Friday, February 15, 2008

April Rain Song — Poetic I.N.K. on a Poetry Friday

One of the many excellent anthologies that I own is The Oxford Illustrated Book of American Children's Poems, edited by Donald Hall. The book was put out in 1999 by Oxford University Press, and recently they added shiny gold-foil stickers to the cover that say "Edited by the 2006-2007 POET LAUREATE".

Hall's point in assembling this particular collection was to pull poems written for children over the past few centuries "back into light." Hall believes that "[p]oetry for our children began with Native American cradle songs, moved on to a rhymed alphabet, bloomed in the 19th century with 'A Visit from St. Nicholas,' expanded in the 20th, and continues with vigor into the 21st."
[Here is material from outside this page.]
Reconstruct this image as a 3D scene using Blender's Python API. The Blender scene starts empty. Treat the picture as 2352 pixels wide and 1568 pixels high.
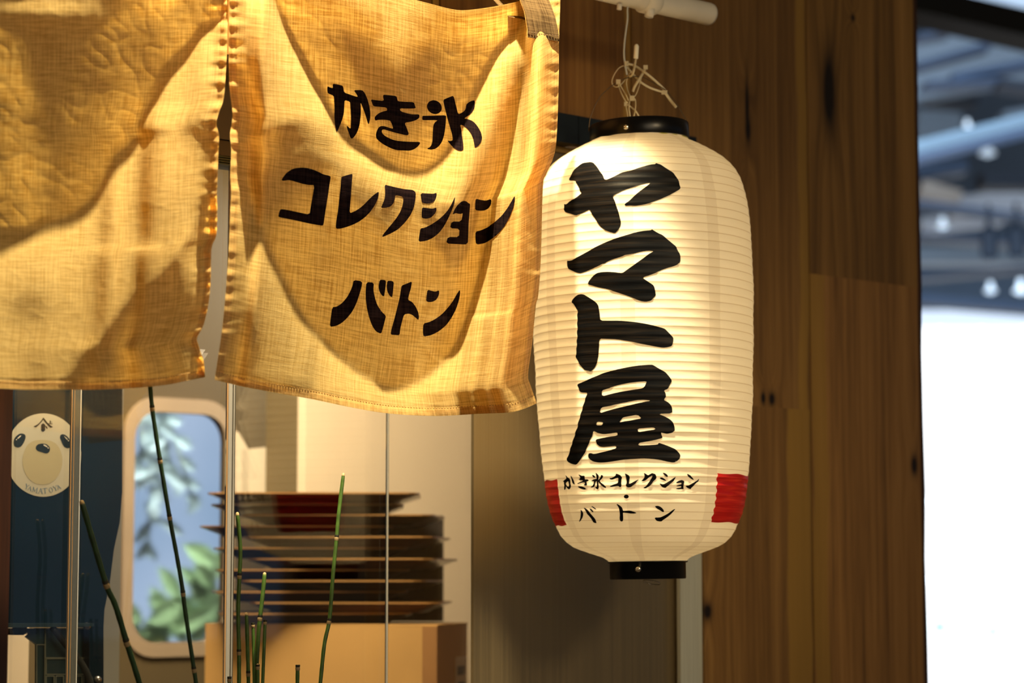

The book opens with three Native American cradle songs and quickly progresses through time to the 20th century, where selections include poems from Frost, Sandburg, T.S. Eliot, Edna St. Vincent Millay, Cummings, Nash, Roethke and more, including three poems from Langston Hughes: "Mother to Son", "Hope", and "April Rain Song", which caught my eye for more reasons than its mention of the months.

"April Rain Song" begins in a way that echoes the priestly blessing found in the book of Numbers 6:24-26: "The Lord bless you and keep you; The Lord make his face shine upon you and be gracious to you; The Lord turn his face toward you and give you peace."

April Rain Song
by Langston Hughes

Let the rain kiss you.
Let the rain beat upon your head with silver liquid drops.
Let the rain sing you a lullaby.

The rain makes still pools on the sidewalk.
The rain makes running pools in the gutter.
The rain plays a little sleep-song on our roof at night --

And I love the rain.


Oh how I adore that very last line, the one that breaks the form, the rule of threes that he's established. The one that takes the poem from general to specific, from a benediction to a description to a personal experience. And I love this poem, as do elementary school children.

When I did elementary school visits last year, this poem was a huge hit with kids in all grades from first on up. Usually, I asked the kids if they thought one part of the poem was more important than the rest, and they all agreed that it was the last line, and a lot of them offered reasons they thought so. What follows is my thoughts on why that is:

1. Like the cheese, that last line stands alone. Setting something apart like that gives it emphasis and weight.

2. It is one of the shortest lines in the poem (tied with the very first line at 5 words). Something that is so much shorter than what is around it stands out, and gains extra importance.

3. It is the only line spoken in first person. The first three are in second person, directing the listener. "Let the rain . . ." The second three are in third person, describing what the rain does. That last line is all about the speaker.

4. It is the only line that isn't about the rain at all: it's about how the speaker feels about the rain. It gets extra weight (again) for being singular in its perspective and emotion.

That last reason was the one that the kids grabbed onto immediately, even if they sometimes phrased it a little differently. They heard that line, "And I love the rain," and they knew that all the rest of the poem was there as a justification for that last line; that the last line was the key to the whole poem. The rest of the poem explains why the speaker loves the rain with its gentle imagery of kisses and lullabyes and the playing of sleep-songs. It talks of what the rain does. But that final, singular, first-person line that tells how the speaker feels about the rain is the reason for the poem.

6 comments:

Liz Garton Scanlon said...

Ooooh, I think I really want this book. I think everything Hall touches is golden, I really do.

tanita✿davis said...

And just like the blessing, I can imagine this poem sung! Lovely!

jama said...

Wonderful post, Kelly. I love Langston Hughes. Need to check out this book!

Sara said...

I've always loved this one. It breaks the rules so well.

Alison Ashley Formento said...

One of my favorite poems! So nice to see it here.

Andromeda Jazmon said...

When I was teaching first grade we always had Poetry Wednesdays. We loved this poem. I'd put it on chart paper and the kids would copy it into their notebooks and read it over until they knew it by heart. It helped them with reading. A few eight graders have come back to me and told me they still know the poems we learned. April Rain Song is one everyone should know!